> _GOAL_
Transcribe all of the data exactly. Omit the pictures.

> _GIVEN INFORMATION_
------------------------------------
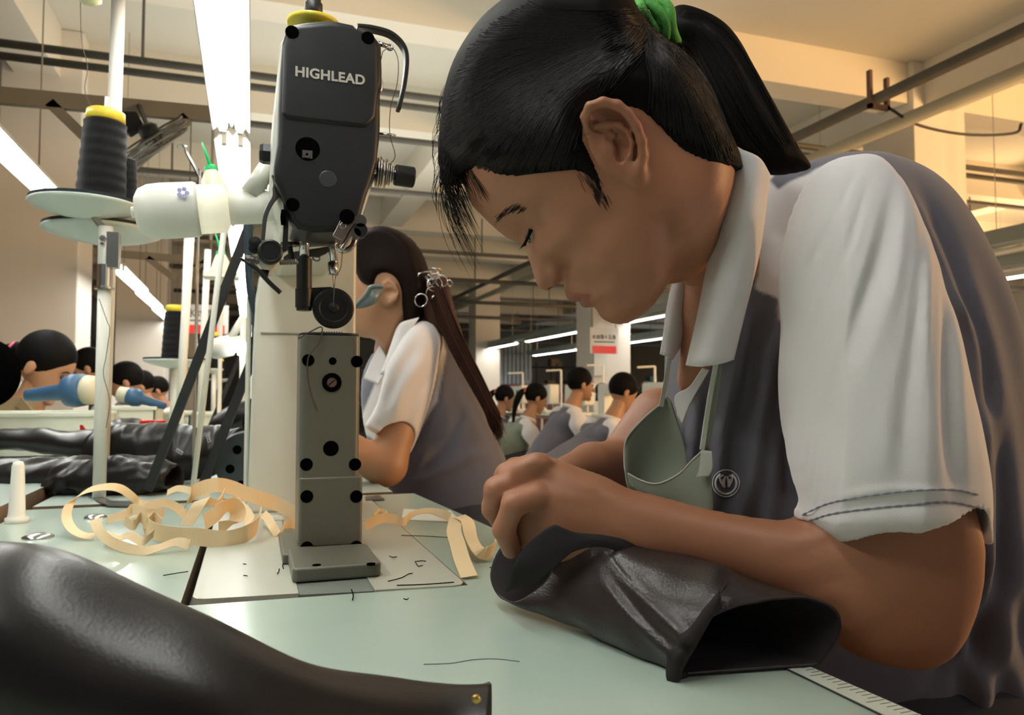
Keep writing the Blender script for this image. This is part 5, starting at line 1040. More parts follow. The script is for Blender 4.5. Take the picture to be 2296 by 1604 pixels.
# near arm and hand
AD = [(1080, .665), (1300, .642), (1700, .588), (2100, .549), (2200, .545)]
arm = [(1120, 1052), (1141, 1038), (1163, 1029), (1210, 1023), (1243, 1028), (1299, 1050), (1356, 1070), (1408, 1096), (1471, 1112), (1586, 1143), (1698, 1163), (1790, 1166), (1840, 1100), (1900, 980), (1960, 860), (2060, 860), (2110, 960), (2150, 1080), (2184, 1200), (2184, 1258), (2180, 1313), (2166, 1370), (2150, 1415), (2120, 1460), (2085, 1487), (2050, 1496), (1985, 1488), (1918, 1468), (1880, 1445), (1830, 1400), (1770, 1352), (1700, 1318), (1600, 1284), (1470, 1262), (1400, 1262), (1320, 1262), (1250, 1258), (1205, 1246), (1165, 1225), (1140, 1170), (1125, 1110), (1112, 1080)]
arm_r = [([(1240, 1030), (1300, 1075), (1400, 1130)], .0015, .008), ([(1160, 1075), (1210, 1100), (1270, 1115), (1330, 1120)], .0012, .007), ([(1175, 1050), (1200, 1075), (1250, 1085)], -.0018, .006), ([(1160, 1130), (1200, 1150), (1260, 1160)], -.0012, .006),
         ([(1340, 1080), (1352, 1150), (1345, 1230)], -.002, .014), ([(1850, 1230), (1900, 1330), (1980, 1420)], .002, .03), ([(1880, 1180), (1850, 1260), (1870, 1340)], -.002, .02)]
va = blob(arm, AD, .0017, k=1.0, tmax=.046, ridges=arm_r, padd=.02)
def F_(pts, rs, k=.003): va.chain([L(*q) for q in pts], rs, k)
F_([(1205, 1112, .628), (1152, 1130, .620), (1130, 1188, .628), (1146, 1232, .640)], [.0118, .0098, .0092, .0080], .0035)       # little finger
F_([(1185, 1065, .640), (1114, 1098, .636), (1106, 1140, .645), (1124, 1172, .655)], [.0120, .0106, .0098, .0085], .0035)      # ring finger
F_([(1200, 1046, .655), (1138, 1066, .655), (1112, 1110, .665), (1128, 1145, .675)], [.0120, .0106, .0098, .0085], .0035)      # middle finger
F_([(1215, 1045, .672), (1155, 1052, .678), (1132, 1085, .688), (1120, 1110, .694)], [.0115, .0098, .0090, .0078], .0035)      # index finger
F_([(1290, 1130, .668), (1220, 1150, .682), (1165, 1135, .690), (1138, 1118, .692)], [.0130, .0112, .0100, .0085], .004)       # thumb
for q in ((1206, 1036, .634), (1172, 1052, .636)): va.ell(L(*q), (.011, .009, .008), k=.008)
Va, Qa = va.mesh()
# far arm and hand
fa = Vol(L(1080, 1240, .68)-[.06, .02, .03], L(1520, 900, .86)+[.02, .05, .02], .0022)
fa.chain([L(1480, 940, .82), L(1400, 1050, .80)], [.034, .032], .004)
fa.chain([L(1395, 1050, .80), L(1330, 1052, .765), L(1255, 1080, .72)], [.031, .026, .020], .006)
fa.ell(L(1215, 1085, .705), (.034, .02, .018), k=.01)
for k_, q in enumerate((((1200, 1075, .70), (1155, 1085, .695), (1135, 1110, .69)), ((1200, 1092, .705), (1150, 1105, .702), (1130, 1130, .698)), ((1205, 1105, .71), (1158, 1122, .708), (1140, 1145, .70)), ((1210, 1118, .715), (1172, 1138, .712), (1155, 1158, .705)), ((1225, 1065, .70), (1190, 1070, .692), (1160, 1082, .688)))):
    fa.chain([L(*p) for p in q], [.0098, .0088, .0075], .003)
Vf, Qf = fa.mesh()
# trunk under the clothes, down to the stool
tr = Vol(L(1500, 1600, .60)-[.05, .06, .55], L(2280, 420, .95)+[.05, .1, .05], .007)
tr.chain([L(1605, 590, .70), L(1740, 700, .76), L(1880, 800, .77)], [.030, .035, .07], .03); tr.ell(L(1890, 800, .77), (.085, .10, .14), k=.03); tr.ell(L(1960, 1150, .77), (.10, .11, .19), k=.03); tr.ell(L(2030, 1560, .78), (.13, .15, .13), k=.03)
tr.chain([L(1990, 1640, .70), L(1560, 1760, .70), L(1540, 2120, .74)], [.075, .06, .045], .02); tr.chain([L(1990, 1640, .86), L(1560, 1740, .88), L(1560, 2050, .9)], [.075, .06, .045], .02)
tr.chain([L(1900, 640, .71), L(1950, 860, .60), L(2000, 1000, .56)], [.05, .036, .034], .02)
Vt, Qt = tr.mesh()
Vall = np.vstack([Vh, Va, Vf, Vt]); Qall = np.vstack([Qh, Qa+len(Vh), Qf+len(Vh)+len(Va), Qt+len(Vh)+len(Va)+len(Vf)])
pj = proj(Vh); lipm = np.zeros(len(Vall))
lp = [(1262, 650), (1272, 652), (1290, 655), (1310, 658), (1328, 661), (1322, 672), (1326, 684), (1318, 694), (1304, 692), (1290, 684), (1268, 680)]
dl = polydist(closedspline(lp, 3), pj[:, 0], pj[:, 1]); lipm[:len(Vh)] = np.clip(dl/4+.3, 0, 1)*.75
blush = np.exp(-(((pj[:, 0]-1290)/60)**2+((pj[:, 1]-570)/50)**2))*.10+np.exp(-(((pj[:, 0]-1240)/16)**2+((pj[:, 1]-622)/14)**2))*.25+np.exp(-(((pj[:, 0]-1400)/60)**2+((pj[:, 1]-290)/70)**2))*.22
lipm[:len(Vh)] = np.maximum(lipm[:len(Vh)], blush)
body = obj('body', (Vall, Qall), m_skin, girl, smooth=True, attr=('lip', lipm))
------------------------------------
> _RESPONSE TO THE TASK_
Keep writing the Blender script for this image. This is part 5, starting at line 1040. More parts follow. The script is for Blender 4.5. Take the picture to be 2296 by 1604 pixels.
# near arm and hand
AD = [(1080, .665), (1300, .642), (1700, .588), (2100, .549), (2200, .545)]
arm = [(1120, 1052), (1141, 1038), (1163, 1029), (1210, 1023), (1243, 1028), (1299, 1050), (1356, 1070), (1408, 1096), (1471, 1112), (1586, 1143), (1698, 1163), (1790, 1166), (1840, 1100), (1900, 980), (1960, 860), (2060, 860), (2110, 960), (2150, 1080), (2184, 1200), (2184, 1258), (2180, 1313), (2166, 1370), (2150, 1415), (2120, 1460), (2085, 1487), (2050, 1496), (1985, 1488), (1918, 1468), (1880, 1445), (1830, 1400), (1770, 1352), (1700, 1318), (1600, 1284), (1470, 1262), (1400, 1262), (1320, 1262), (1250, 1258), (1205, 1246), (1165, 1225), (1140, 1170), (1125, 1110), (1112, 1080)]
arm_r = [([(1240, 1030), (1300, 1075), (1400, 1130)], .0015, .008), ([(1160, 1075), (1210, 1100), (1270, 1115), (1330, 1120)], .0012, .007), ([(1175, 1050), (1200, 1075), (1250, 1085)], -.0018, .006), ([(1160, 1130), (1200, 1150), (1260, 1160)], -.0012, .006),
         ([(1340, 1080), (1352, 1150), (1345, 1230)], -.002, .014), ([(1850, 1230), (1900, 1330), (1980, 1420)], .002, .03), ([(1880, 1180), (1850, 1260), (1870, 1340)], -.002, .02)]
va = blob(arm, AD, .0017, k=1.0, tmax=.046, ridges=arm_r, padd=.02)
def F_(pts, rs, k=.003): va.chain([L(*q) for q in pts], rs, k)
F_([(1205, 1112, .628), (1152, 1130, .620), (1130, 1188, .628), (1146, 1232, .640)], [.0118, .0098, .0092, .0080], .0035)       # little finger
F_([(1185, 1065, .640), (1114, 1098, .636), (1106, 1140, .645), (1124, 1172, .655)], [.0120, .0106, .0098, .0085], .0035)      # ring finger
F_([(1200, 1046, .655), (1138, 1066, .655), (1112, 1110, .665), (1128, 1145, .675)], [.0120, .0106, .0098, .0085], .0035)      # middle finger
F_([(1215, 1045, .672), (1155, 1052, .678), (1132, 1085, .688), (1120, 1110, .694)], [.0115, .0098, .0090, .0078], .0035)      # index finger
F_([(1290, 1130, .668), (1220, 1150, .682), (1165, 1135, .690), (1138, 1118, .692)], [.0130, .0112, .0100, .0085], .004)       # thumb
for q in ((1206, 1036, .634), (1172, 1052, .636)): va.ell(L(*q), (.011, .009, .008), k=.008)
Va, Qa = va.mesh()
# far arm and hand
fa = Vol(L(1080, 1240, .68)-[.06, .02, .03], L(1520, 900, .86)+[.02, .05, .02], .0022)
fa.chain([L(1480, 940, .82), L(1400, 1050, .80)], [.034, .032], .004)
fa.chain([L(1395, 1050, .80), L(1330, 1052, .765), L(1255, 1080, .72)], [.031, .026, .020], .006)
fa.ell(L(1215, 1085, .705), (.034, .02, .018), k=.01)
for k_, q in enumerate((((1200, 1075, .70), (1155, 1085, .695), (1135, 1110, .69)), ((1200, 1092, .705), (1150, 1105, .702), (1130, 1130, .698)), ((1205, 1105, .71), (1158, 1122, .708), (1140, 1145, .70)), ((1210, 1118, .715), (1172, 1138, .712), (1155, 1158, .705)), ((1225, 1065, .70), (1190, 1070, .692), (1160, 1082, .688)))):
    fa.chain([L(*p) for p in q], [.0098, .0088, .0075], .003)
Vf, Qf = fa.mesh()
# trunk under the clothes, down to the stool
tr = Vol(L(1500, 1600, .60)-[.05, .06, .55], L(2280, 420, .95)+[.05, .1, .05], .007)
tr.chain([L(1605, 590, .70), L(1740, 700, .76), L(1880, 800, .77)], [.030, .035, .07], .03); tr.ell(L(1890, 800, .77), (.085, .10, .14), k=.03); tr.ell(L(1960, 1150, .77), (.10, .11, .19), k=.03); tr.ell(L(2030, 1560, .78), (.13, .15, .13), k=.03)
tr.chain([L(1990, 1640, .70), L(1560, 1760, .70), L(1540, 2120, .74)], [.075, .06, .045], .02); tr.chain([L(1990, 1640, .86), L(1560, 1740, .88), L(1560, 2050, .9)], [.075, .06, .045], .02)
tr.chain([L(1900, 640, .71), L(1950, 860, .60), L(2000, 1000, .56)], [.05, .036, .034], .02)
Vt, Qt = tr.mesh()
Vall = np.vstack([Vh, Va, Vf, Vt]); Qall = np.vstack([Qh, Qa+len(Vh), Qf+len(Vh)+len(Va), Qt+len(Vh)+len(Va)+len(Vf)])
pj = proj(Vh); lipm = np.zeros(len(Vall))
lp = [(1262, 650), (1272, 652), (1290, 655), (1310, 658), (1328, 661), (1322, 672), (1326, 684), (1318, 694), (1304, 692), (1290, 684), (1268, 680)]
dl = polydist(closedspline(lp, 3), pj[:, 0], pj[:, 1]); lipm[:len(Vh)] = np.clip(dl/4+.3, 0, 1)*.75
blush = np.exp(-(((pj[:, 0]-1290)/60)**2+((pj[:, 1]-570)/50)**2))*.10+np.exp(-(((pj[:, 0]-1240)/16)**2+((pj[:, 1]-622)/14)**2))*.25+np.exp(-(((pj[:, 0]-1400)/60)**2+((pj[:, 1]-290)/70)**2))*.22
lipm[:len(Vh)] = np.maximum(lipm[:len(Vh)], blush)
body = obj('body', (Vall, Qall), m_skin, girl, smooth=True, attr=('lip', lipm))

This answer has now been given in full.